What this task involves = Restate the data exactly as given and keep the pictures out.
==========
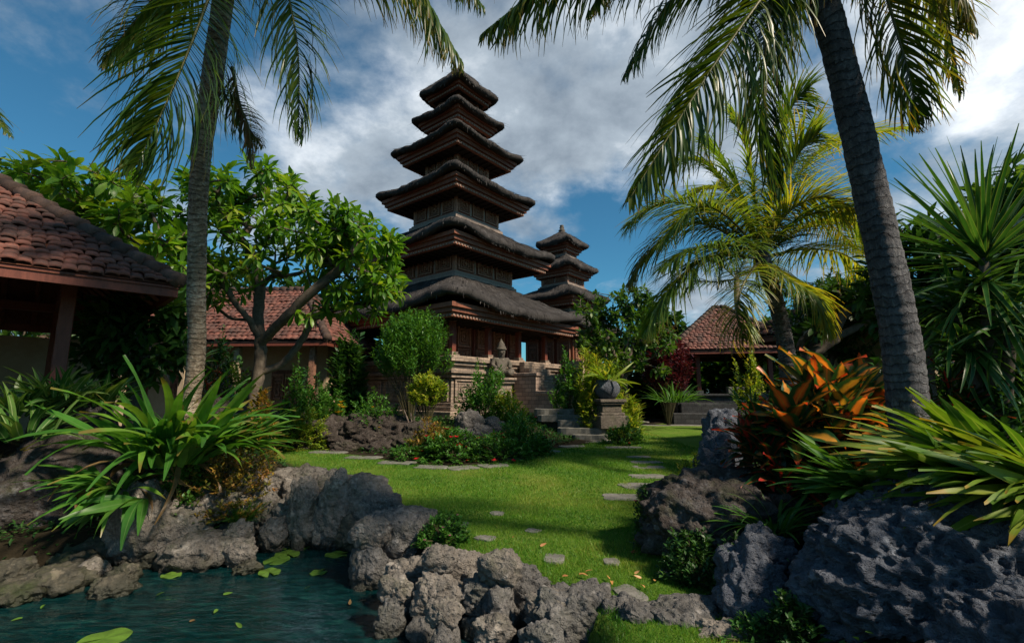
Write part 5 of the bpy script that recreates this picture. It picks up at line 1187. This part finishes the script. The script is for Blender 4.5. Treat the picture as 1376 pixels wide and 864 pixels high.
def palm_mid():
    Y = 14.0; tr = [gb(1066, Y), PX(1062, 520, Y), PX(1054, 455, Y), PX(1040, 395, Y), PX(1026, 352, Y), PX(1022, 335, Y)]
    c = (1022, 340, Y); c2 = (1024, 348, Y-.1)
    def f(*p, **k): d = dict(pts=pp(*p), LL=.95, W=.034, n=64, r0=.03, droop=(.5, 1.3), mat='frond_yel'); d.update(k); return d
    F = [f(c, (960,290,13.6), (895,272,13.4), (842,302,13.3)), f(c2, (955,345,13.2), (900,390,12.9), (868,445,12.8)), f(c, (985,265,14.3), (950,222,14.5), (912,214,14.7), LL=.8),
         f(c, (1012,250,13.6), (1002,190,13.3), (985,160,13.1)), f(c, (1062,250,14.5), (1120,190,14.8), (1225,172,15.0), LL=1.0), f(c, (1080,292,13.8), (1135,288,13.6), (1188,330,13.5)),
         f(c2, (1080,335,14.4), (1140,345,14.6), (1195,400,14.8)), f(c2, (1000,380,12.8), (990,420,12.4), (1000,455,12.2), LL=.7),
         f(c, (975,290,13.0), (935,280,12.5), (885,330,12.3)), f(c, (1050,260,13.4), (1075,205,13.0), (1100,180,12.7)), f(c2, (1060,375,13.3), (1095,400,13.0), (1115,450,12.9), LL=.7),
         f(c, (980,330,13.2), (930,335,12.8), (890,360,12.5)), f(c, (1060,285,13.4), (1105,265,13.2), (1150,280,13)), f(c, (1000,270,14.6), (970,215,15), (945,190,15.2)), f(c, (1000,280,15), (965,250,16), (930,260,17)), f(c, (940,300,14.4), (880,330,14.8), (845,380,15.0), mat='frond'), f(c, (1045,230,14.0), (1062,150,14.0), (1088,118,14.0), LL=.9, mat='frond'), f(c2, (1070,310,15), (1110,300,16), (1160,340,17), mat='frond')]
    palm('palm_tree', 'young coconut palm with yellowish fronds in front of the red tiled pavilion', tr, [.22, .18, .165, .155, .15, .14], F, bark='bark_grey', rings=.12, ringstep=.1)
palm_mid()
def palm_small():
    Y = 38; tr = [gb(990, Y), PX(992, 440, Y), PX(990, 395, Y), PX(990, 375, Y)]; c = (990, 375, Y)
    F = [dict(pts=pp(c, (990+a, 375+b, Y+k*.3), (990+a*2, 375+b*1.2, Y+k*.5), (990+a*2.6, 375+b*.2+20, Y+k*.6)), LL=1.1, W=.06, n=40, r0=.04) for k, (a, b) in enumerate([(-24,-20),(-10,-34),(12,-30),(26,-16),(-28,4),(26,8),(0,-36)])]
    palm('palm_tree', 'small distant palm behind the pavilion roof', tr, [.2, .17, .15], F)
palm_small()
def palm_edge():
    c = (-150, 110, 19); F = [dict(pts=pp(c, (-80,100,19), (-30,130,19), (14,182,19)), LL=.9, W=.06, n=50), dict(pts=pp(c, (-200,70,19), (-260,110,19), (-300,180,19)), LL=1.2, W=.06), dict(pts=pp(c, (-160,40,20), (-150,10,22), (-150,40,24)), LL=1.2, W=.06), dict(pts=pp(c, (-130,50,18), (-100,40,16), (-90,90,15)), LL=1.0, W=.06)]
    palm('palm_tree', 'palm outside the left edge whose dark frond tip reaches into the sky', [gb(-170, 19.2), PX(-160, 400, 19.1), PX(-150, 110, 19)], [.2, .18, .16], F)
palm_edge()

# ------------------------------------------------------------------ trees
def frangipani_mid():
    Y = 15.5; q = lambda x, y, d=0: PX(x, y, Y+d)
    limbs = [[gb(338, Y), q(345,520), q(350,480), q(350,458)], [q(350,458), q(335,430,-.2), q(315,405,-.3), q(300,380,-.4)], [q(350,462), q(366,445,-.3), q(385,425,-.6), q(410,400,-.8)], [q(348,500), q(378,490,.2), q(402,462,.2), q(418,430,.3), q(420,405,.3)],
             [q(418,430,.3), q(450,415,.5), q(490,410,.6)], [q(350,458), q(347,425,.4), q(350,390,.6), q(345,350,.7)], [q(410,400,-.8), q(440,375,-.9), q(470,350,-1)], [q(335,430,-.2), q(305,425,.3), q(280,400,.5)]]
    E = [(q(345,270,0), (1.25,1.6,.65)), (q(430,300,-.3), (1.35,1.5,.7)), (q(490,345,-.3), (1.0,1.3,.7)), (q(300,330,.3), (.9,1.4,.8)), (q(400,345,-.8), (1.3,1.0,.6)), (q(520,380,-.2), (.55,.8,.35)), (q(470,400,0), (.8,.8,.45)), (q(360,240,.4), (.6,.8,.3)), (q(285,265,.4), (.7,1,.55)), (q(300,385,.2), (.6,.8,.4)), (q(510,345,-.5), (.7,.8,.6)), (q(430,420,-.3), (.5,.6,.25))]
    skeleton_tree('frangipani_tree', 'bright green frangipani tree with forked grey trunk left of the tall tower', limbs, crown_pts(E, 350, gap=-.06, mind=.15), whorl(15, .30, .085, bend=.8, rise=.4, length=.16), rt=.019, crownmat='frangi', rmax=7, flowers=('whiteflower', 5, .06))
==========
Solution to the problem =
Write part 5 of the bpy script that recreates this picture. It picks up at line 1187. This part finishes the script. The script is for Blender 4.5. Treat the picture as 1376 pixels wide and 864 pixels high.
def palm_mid():
    Y = 14.0; tr = [gb(1066, Y), PX(1062, 520, Y), PX(1054, 455, Y), PX(1040, 395, Y), PX(1026, 352, Y), PX(1022, 335, Y)]
    c = (1022, 340, Y); c2 = (1024, 348, Y-.1)
    def f(*p, **k): d = dict(pts=pp(*p), LL=.95, W=.034, n=64, r0=.03, droop=(.5, 1.3), mat='frond_yel'); d.update(k); return d
    F = [f(c, (960,290,13.6), (895,272,13.4), (842,302,13.3)), f(c2, (955,345,13.2), (900,390,12.9), (868,445,12.8)), f(c, (985,265,14.3), (950,222,14.5), (912,214,14.7), LL=.8),
         f(c, (1012,250,13.6), (1002,190,13.3), (985,160,13.1)), f(c, (1062,250,14.5), (1120,190,14.8), (1225,172,15.0), LL=1.0), f(c, (1080,292,13.8), (1135,288,13.6), (1188,330,13.5)),
         f(c2, (1080,335,14.4), (1140,345,14.6), (1195,400,14.8)), f(c2, (1000,380,12.8), (990,420,12.4), (1000,455,12.2), LL=.7),
         f(c, (975,290,13.0), (935,280,12.5), (885,330,12.3)), f(c, (1050,260,13.4), (1075,205,13.0), (1100,180,12.7)), f(c2, (1060,375,13.3), (1095,400,13.0), (1115,450,12.9), LL=.7),
         f(c, (980,330,13.2), (930,335,12.8), (890,360,12.5)), f(c, (1060,285,13.4), (1105,265,13.2), (1150,280,13)), f(c, (1000,270,14.6), (970,215,15), (945,190,15.2)), f(c, (1000,280,15), (965,250,16), (930,260,17)), f(c, (940,300,14.4), (880,330,14.8), (845,380,15.0), mat='frond'), f(c, (1045,230,14.0), (1062,150,14.0), (1088,118,14.0), LL=.9, mat='frond'), f(c2, (1070,310,15), (1110,300,16), (1160,340,17), mat='frond')]
    palm('palm_tree', 'young coconut palm with yellowish fronds in front of the red tiled pavilion', tr, [.22, .18, .165, .155, .15, .14], F, bark='bark_grey', rings=.12, ringstep=.1)
palm_mid()
def palm_small():
    Y = 38; tr = [gb(990, Y), PX(992, 440, Y), PX(990, 395, Y), PX(990, 375, Y)]; c = (990, 375, Y)
    F = [dict(pts=pp(c, (990+a, 375+b, Y+k*.3), (990+a*2, 375+b*1.2, Y+k*.5), (990+a*2.6, 375+b*.2+20, Y+k*.6)), LL=1.1, W=.06, n=40, r0=.04) for k, (a, b) in enumerate([(-24,-20),(-10,-34),(12,-30),(26,-16),(-28,4),(26,8),(0,-36)])]
    palm('palm_tree', 'small distant palm behind the pavilion roof', tr, [.2, .17, .15], F)
palm_small()
def palm_edge():
    c = (-150, 110, 19); F = [dict(pts=pp(c, (-80,100,19), (-30,130,19), (14,182,19)), LL=.9, W=.06, n=50), dict(pts=pp(c, (-200,70,19), (-260,110,19), (-300,180,19)), LL=1.2, W=.06), dict(pts=pp(c, (-160,40,20), (-150,10,22), (-150,40,24)), LL=1.2, W=.06), dict(pts=pp(c, (-130,50,18), (-100,40,16), (-90,90,15)), LL=1.0, W=.06)]
    palm('palm_tree', 'palm outside the left edge whose dark frond tip reaches into the sky', [gb(-170, 19.2), PX(-160, 400, 19.1), PX(-150, 110, 19)], [.2, .18, .16], F)
palm_edge()

# ------------------------------------------------------------------ trees
def frangipani_mid():
    Y = 15.5; q = lambda x, y, d=0: PX(x, y, Y+d)
    limbs = [[gb(338, Y), q(345,520), q(350,480), q(350,458)], [q(350,458), q(335,430,-.2), q(315,405,-.3), q(300,380,-.4)], [q(350,462), q(366,445,-.3), q(385,425,-.6), q(410,400,-.8)], [q(348,500), q(378,490,.2), q(402,462,.2), q(418,430,.3), q(420,405,.3)],
             [q(418,430,.3), q(450,415,.5), q(490,410,.6)], [q(350,458), q(347,425,.4), q(350,390,.6), q(345,350,.7)], [q(410,400,-.8), q(440,375,-.9), q(470,350,-1)], [q(335,430,-.2), q(305,425,.3), q(280,400,.5)]]
    E = [(q(345,270,0), (1.25,1.6,.65)), (q(430,300,-.3), (1.35,1.5,.7)), (q(490,345,-.3), (1.0,1.3,.7)), (q(300,330,.3), (.9,1.4,.8)), (q(400,345,-.8), (1.3,1.0,.6)), (q(520,380,-.2), (.55,.8,.35)), (q(470,400,0), (.8,.8,.45)), (q(360,240,.4), (.6,.8,.3)), (q(285,265,.4), (.7,1,.55)), (q(300,385,.2), (.6,.8,.4)), (q(510,345,-.5), (.7,.8,.6)), (q(430,420,-.3), (.5,.6,.25))]
    skeleton_tree('frangipani_tree', 'bright green frangipani tree with forked grey trunk left of the tall tower', limbs, crown_pts(E, 350, gap=-.06, mind=.15), whorl(15, .30, .085, bend=.8, rise=.4, length=.16), rt=.019, crownmat='frangi', rmax=7, flowers=('whiteflower', 5, .06))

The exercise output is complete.